Integer solutions to $xyz = w^2(x+y+z)$

Question

I'm looking for a way to enumerate all positive integer solutions of the equation

$xyz = w^2(x+y+z)$

where $w \le W$ and $1 \le x \le y \le z$.

Could anyone provide a hint at how to approach this?

Answer 1

I ended up using the following method for computing the answer: first, multiply both sides by $x$ and factor the equation as

$$(xz - w^2)(xy - w^2) = w^2(x^2 + w^2)$$

Then iterating through all $x$ and $w$ I factorize the right-hand side, find all its divisors $f$ and leave only those that yield integer values

$$z = (w^2 + f)/x, \qquad y = w^2(x^2+w^2 + f)/(xf)$$

Answer 2

$$xyz=w^2(x+y+z)$$ Decompose into factors of the number. $$tp=2w^2$$ Then the decision on the record. $$x=t$$

$$y=p$$

$$z=t+p$$

Answer 3

Generalizing individ's answer, in $xyz=w^2(x+y+z) $, if $x+y = z$, then $xy(x+y)=2w^2(x+y) $ or $xy = 2w^2$.

If $r(x+y) = z$ where $r$ is rational, then $xyr(x+y)=(1+r)w^2(x+y) $ or $rxy = (1+r)w^2$ or $xy = (1+\frac1{r})w^2 $.

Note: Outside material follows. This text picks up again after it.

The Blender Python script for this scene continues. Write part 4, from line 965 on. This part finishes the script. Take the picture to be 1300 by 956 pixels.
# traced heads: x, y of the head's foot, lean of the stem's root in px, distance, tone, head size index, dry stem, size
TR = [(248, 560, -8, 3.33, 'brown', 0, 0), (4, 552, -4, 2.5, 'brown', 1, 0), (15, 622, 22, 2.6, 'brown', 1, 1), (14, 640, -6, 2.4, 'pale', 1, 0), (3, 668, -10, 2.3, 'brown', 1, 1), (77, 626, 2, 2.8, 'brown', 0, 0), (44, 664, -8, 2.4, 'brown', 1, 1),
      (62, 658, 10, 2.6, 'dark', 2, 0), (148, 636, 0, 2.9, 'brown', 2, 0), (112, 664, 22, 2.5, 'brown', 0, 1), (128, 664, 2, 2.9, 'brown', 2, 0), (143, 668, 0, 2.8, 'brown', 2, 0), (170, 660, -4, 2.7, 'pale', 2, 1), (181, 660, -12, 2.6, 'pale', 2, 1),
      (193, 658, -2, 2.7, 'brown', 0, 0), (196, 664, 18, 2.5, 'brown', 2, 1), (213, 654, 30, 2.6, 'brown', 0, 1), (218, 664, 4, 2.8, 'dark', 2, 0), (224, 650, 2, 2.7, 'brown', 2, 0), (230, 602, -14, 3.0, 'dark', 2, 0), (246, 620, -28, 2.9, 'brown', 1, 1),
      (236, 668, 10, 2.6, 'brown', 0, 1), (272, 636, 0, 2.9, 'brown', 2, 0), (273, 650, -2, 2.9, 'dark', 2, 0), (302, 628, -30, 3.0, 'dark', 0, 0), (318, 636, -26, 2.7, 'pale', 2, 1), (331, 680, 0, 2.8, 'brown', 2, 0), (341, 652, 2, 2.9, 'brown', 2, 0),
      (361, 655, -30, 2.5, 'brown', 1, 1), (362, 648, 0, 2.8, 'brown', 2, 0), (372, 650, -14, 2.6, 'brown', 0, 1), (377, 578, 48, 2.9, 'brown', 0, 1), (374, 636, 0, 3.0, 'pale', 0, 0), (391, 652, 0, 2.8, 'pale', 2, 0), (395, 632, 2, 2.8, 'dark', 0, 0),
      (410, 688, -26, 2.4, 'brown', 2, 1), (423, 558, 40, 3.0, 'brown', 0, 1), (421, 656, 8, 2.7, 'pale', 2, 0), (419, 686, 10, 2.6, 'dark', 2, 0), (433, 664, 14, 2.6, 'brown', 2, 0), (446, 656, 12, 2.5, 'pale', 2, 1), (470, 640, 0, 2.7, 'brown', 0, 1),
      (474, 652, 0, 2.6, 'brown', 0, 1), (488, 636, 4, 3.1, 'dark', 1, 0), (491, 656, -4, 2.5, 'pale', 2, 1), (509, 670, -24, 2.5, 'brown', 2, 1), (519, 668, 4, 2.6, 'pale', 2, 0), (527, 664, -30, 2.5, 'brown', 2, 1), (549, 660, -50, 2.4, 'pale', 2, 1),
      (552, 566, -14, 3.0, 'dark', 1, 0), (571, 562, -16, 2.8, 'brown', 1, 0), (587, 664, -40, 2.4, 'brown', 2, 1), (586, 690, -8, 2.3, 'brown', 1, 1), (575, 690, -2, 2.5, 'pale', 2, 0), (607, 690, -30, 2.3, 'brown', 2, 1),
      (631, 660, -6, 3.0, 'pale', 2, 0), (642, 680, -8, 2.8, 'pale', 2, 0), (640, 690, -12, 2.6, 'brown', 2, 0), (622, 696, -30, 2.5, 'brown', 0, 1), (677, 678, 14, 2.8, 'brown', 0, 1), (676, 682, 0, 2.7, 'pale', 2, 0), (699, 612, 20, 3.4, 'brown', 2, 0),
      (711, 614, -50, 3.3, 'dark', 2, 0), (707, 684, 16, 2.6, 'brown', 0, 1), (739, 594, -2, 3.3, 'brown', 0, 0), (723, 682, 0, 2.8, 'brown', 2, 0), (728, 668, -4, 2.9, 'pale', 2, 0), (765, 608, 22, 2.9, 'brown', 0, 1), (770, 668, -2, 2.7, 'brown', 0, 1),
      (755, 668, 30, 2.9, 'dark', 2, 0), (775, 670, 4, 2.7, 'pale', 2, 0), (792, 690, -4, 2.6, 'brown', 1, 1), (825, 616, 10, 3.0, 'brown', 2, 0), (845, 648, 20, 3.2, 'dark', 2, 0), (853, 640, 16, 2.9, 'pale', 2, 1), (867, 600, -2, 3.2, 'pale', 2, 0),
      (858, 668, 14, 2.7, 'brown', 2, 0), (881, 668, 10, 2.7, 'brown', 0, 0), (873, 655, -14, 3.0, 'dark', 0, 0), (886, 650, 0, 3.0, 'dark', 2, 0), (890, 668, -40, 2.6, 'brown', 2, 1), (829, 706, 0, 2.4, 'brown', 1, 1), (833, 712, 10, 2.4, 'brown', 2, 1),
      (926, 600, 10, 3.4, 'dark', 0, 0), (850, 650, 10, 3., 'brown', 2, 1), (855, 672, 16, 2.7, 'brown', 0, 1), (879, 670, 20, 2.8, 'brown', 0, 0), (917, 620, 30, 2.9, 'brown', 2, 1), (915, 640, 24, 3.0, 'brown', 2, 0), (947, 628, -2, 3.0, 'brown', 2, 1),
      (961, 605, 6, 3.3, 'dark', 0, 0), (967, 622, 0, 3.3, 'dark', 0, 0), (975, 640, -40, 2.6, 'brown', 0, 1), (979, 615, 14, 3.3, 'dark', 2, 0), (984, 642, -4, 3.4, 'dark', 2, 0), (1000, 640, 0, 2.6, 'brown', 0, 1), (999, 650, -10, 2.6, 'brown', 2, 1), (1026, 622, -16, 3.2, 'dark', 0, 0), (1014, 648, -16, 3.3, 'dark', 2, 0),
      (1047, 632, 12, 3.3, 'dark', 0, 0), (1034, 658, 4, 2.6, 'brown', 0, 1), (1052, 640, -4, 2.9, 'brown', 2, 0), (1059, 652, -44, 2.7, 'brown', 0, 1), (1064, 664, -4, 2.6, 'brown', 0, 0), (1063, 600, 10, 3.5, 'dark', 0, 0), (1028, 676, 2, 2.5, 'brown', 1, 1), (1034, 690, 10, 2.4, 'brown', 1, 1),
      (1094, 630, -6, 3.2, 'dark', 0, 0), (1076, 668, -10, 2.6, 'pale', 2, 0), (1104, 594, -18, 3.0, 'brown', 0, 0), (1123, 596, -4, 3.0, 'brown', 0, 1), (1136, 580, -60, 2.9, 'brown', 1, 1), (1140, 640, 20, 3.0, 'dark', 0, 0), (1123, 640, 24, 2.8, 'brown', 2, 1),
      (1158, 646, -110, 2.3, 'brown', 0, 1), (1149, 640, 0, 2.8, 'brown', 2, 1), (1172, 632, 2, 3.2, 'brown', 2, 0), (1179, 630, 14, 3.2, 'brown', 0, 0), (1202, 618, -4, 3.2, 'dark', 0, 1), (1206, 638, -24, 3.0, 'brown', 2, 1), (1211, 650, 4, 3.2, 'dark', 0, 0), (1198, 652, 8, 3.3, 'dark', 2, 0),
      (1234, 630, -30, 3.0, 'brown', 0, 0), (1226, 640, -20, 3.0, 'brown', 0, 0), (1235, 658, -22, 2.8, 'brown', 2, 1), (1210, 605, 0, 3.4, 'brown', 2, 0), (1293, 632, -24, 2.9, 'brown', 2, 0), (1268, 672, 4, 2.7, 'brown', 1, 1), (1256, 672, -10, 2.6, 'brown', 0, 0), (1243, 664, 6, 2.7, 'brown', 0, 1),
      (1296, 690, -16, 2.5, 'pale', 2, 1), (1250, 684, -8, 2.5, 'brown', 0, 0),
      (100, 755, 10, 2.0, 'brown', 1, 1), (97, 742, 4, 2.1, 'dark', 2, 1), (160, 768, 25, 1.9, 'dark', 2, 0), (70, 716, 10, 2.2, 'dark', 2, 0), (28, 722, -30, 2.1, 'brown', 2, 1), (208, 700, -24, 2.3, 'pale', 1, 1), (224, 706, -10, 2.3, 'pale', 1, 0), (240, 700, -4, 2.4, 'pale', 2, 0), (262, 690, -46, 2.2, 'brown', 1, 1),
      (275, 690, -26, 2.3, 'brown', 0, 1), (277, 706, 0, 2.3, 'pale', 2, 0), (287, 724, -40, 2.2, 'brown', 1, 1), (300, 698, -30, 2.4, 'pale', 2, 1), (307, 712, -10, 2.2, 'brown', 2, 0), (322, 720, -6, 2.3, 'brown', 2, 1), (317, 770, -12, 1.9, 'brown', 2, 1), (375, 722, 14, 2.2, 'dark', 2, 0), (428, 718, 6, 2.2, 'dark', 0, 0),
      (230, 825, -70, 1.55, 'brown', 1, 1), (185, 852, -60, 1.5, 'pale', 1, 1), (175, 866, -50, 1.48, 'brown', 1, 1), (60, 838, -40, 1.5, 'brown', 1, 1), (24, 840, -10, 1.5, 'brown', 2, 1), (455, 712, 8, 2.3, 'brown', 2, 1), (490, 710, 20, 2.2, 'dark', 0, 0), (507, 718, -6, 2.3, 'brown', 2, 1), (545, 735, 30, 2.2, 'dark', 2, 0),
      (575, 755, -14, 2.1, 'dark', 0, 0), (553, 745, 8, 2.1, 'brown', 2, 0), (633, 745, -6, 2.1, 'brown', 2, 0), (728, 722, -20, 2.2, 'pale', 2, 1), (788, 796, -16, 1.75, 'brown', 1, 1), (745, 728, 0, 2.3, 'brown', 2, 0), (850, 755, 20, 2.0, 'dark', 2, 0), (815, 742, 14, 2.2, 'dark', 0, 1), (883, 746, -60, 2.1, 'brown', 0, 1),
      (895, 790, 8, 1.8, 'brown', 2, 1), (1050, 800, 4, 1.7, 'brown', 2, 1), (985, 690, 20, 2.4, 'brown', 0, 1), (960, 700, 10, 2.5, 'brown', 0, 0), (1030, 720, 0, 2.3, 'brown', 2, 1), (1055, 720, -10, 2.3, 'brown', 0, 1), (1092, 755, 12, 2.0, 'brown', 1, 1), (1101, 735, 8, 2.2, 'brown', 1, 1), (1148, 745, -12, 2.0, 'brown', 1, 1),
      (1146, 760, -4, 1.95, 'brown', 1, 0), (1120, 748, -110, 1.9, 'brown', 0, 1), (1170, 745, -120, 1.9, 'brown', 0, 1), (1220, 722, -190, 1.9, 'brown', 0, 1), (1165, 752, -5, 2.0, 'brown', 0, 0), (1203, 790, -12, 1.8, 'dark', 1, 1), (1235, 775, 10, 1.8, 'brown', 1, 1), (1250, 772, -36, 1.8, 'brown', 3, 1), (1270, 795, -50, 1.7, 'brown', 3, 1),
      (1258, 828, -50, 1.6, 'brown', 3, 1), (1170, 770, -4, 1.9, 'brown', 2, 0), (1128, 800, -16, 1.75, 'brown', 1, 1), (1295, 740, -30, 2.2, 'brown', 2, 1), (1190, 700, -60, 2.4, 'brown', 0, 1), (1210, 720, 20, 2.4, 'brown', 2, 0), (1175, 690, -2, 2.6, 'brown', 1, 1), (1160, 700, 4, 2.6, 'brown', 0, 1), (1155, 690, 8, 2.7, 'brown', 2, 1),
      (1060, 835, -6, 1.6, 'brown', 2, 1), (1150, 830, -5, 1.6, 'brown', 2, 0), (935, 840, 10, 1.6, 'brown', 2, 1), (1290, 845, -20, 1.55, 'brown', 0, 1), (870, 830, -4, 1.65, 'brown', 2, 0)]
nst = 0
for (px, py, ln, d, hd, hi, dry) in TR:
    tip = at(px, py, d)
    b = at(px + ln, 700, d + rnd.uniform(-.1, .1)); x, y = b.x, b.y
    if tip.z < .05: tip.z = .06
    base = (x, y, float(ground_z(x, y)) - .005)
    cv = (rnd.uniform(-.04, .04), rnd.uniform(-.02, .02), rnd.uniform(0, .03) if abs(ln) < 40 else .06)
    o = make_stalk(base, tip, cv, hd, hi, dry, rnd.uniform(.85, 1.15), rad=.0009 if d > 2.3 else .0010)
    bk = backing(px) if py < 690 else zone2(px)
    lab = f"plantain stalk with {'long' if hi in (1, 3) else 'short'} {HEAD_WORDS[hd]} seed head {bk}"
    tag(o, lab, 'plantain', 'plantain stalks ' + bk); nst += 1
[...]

Therefore, for each $w^2$, for any $r$ such that $w^2/r$ is an integer, look at all the factorizations of $w^2(1+1/r)=xy$.

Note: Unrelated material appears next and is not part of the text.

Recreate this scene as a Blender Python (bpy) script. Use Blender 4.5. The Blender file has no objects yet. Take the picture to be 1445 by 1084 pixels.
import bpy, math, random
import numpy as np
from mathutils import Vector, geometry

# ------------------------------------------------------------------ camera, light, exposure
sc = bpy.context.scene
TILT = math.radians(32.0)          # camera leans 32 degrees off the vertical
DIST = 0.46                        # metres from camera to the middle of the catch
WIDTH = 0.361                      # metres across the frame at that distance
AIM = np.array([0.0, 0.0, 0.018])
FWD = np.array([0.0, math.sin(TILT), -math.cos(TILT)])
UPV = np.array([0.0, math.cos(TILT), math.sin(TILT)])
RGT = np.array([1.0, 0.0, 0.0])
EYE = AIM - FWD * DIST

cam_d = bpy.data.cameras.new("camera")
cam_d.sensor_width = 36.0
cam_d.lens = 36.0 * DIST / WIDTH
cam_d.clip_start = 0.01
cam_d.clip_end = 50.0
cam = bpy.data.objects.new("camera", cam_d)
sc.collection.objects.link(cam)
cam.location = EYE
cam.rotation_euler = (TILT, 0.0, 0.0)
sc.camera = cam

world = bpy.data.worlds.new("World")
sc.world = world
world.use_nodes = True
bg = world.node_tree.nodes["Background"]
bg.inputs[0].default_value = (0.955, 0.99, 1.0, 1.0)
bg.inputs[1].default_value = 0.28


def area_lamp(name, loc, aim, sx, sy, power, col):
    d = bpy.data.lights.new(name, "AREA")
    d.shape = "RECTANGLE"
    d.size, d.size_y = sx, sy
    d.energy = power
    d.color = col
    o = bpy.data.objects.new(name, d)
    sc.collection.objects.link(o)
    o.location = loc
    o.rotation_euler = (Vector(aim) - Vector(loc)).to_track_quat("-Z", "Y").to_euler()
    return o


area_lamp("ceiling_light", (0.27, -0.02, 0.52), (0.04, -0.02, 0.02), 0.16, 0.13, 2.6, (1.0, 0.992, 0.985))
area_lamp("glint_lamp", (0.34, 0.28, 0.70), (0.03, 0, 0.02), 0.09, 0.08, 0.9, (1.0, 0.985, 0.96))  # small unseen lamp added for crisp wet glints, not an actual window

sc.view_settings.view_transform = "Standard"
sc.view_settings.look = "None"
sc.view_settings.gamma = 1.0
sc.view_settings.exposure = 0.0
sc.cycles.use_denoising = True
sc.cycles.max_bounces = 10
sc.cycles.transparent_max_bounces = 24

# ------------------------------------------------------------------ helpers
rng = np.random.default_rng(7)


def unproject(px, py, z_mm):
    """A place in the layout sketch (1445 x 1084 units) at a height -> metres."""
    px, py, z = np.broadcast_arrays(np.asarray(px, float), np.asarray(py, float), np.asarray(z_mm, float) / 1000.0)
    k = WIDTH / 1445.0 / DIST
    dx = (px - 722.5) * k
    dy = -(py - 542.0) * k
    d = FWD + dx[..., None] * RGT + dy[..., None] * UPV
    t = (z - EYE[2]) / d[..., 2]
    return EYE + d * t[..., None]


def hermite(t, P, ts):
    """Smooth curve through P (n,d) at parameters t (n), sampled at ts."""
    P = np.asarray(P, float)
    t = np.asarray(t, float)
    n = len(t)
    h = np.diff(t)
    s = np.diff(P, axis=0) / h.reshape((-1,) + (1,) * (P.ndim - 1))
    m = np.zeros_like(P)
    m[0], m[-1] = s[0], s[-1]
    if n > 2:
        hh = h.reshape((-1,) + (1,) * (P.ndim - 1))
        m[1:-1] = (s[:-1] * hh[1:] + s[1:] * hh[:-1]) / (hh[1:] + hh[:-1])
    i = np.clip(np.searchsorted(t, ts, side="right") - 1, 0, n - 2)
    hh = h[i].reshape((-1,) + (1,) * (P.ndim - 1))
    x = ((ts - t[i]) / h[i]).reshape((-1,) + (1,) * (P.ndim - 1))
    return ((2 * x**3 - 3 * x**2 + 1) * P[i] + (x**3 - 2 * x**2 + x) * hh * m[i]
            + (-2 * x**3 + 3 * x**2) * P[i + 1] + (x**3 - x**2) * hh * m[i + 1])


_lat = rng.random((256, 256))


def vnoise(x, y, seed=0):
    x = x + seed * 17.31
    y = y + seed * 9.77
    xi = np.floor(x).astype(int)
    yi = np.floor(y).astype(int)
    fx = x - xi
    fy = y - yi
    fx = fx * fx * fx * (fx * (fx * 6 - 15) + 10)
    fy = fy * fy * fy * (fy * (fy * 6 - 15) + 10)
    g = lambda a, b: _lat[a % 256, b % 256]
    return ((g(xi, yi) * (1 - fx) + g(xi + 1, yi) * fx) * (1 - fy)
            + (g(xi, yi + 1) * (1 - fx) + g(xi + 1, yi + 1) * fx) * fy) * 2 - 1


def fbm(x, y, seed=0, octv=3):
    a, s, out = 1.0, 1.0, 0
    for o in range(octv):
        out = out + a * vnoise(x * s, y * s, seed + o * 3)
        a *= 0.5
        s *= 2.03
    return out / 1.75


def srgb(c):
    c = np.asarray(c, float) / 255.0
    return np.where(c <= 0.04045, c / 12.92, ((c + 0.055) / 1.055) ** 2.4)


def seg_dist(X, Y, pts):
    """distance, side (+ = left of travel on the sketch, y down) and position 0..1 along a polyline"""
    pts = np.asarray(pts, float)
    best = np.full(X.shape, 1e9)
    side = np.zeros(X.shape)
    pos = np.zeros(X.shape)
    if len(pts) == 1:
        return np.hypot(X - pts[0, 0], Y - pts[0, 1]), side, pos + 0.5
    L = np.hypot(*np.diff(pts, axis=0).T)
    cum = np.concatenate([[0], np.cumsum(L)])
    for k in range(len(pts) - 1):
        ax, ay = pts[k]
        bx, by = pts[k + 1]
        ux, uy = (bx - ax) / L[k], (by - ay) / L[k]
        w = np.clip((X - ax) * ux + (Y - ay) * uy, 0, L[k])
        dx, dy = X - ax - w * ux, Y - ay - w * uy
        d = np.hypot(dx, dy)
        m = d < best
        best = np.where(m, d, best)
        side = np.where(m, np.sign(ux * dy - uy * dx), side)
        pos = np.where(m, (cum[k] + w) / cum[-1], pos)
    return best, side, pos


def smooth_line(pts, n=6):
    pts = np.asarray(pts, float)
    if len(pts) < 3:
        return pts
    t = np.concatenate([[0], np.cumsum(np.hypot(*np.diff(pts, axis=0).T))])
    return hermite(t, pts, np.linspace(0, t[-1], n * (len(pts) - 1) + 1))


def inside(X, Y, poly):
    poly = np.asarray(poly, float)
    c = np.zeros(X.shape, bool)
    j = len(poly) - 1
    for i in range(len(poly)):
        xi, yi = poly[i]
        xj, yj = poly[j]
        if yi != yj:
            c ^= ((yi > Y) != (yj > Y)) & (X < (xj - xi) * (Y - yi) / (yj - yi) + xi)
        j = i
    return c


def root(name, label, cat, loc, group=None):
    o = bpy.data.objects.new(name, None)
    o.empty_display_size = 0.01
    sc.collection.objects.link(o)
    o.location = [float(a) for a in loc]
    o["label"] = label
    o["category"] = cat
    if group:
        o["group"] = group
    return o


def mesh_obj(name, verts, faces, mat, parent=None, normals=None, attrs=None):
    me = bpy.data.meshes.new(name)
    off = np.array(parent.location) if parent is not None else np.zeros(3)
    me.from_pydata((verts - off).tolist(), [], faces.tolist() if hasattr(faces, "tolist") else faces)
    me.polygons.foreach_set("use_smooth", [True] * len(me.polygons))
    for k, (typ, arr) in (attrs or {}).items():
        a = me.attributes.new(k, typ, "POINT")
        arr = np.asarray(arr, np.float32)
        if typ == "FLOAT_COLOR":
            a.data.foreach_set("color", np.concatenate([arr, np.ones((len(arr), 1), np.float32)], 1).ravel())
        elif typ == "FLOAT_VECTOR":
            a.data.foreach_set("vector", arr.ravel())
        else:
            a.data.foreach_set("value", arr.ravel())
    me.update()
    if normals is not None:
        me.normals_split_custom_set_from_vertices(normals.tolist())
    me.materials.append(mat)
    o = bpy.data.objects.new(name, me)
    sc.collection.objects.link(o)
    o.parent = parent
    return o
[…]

In particular, if $r = \frac1{n}$ for integer $n$, let $xy$ go over the factors of $(n+1)w^2$, choose those where $n$ divides $x+y$, and let $z = (x+y)/n$.

To verify, $xyz =(n+1)w^2(1/n)(x+y) =(n+1)w^2(x+y)/n $ and $w^2(x+y+z) =w^2(x+y+(x+y)/n) =w^2(x+y)(n+1)/n $.

If $r=1$, this gives the first solution.

If $r=2$, we look at the factors of $xy=3w^2$ with the same parity (this implies that $w$ is even), and let $z = (x+y)/2$.

For general $n$, we want $n | x+(n+1)w^2/x$.

It's getting late and I'm tired, so I'll stop here.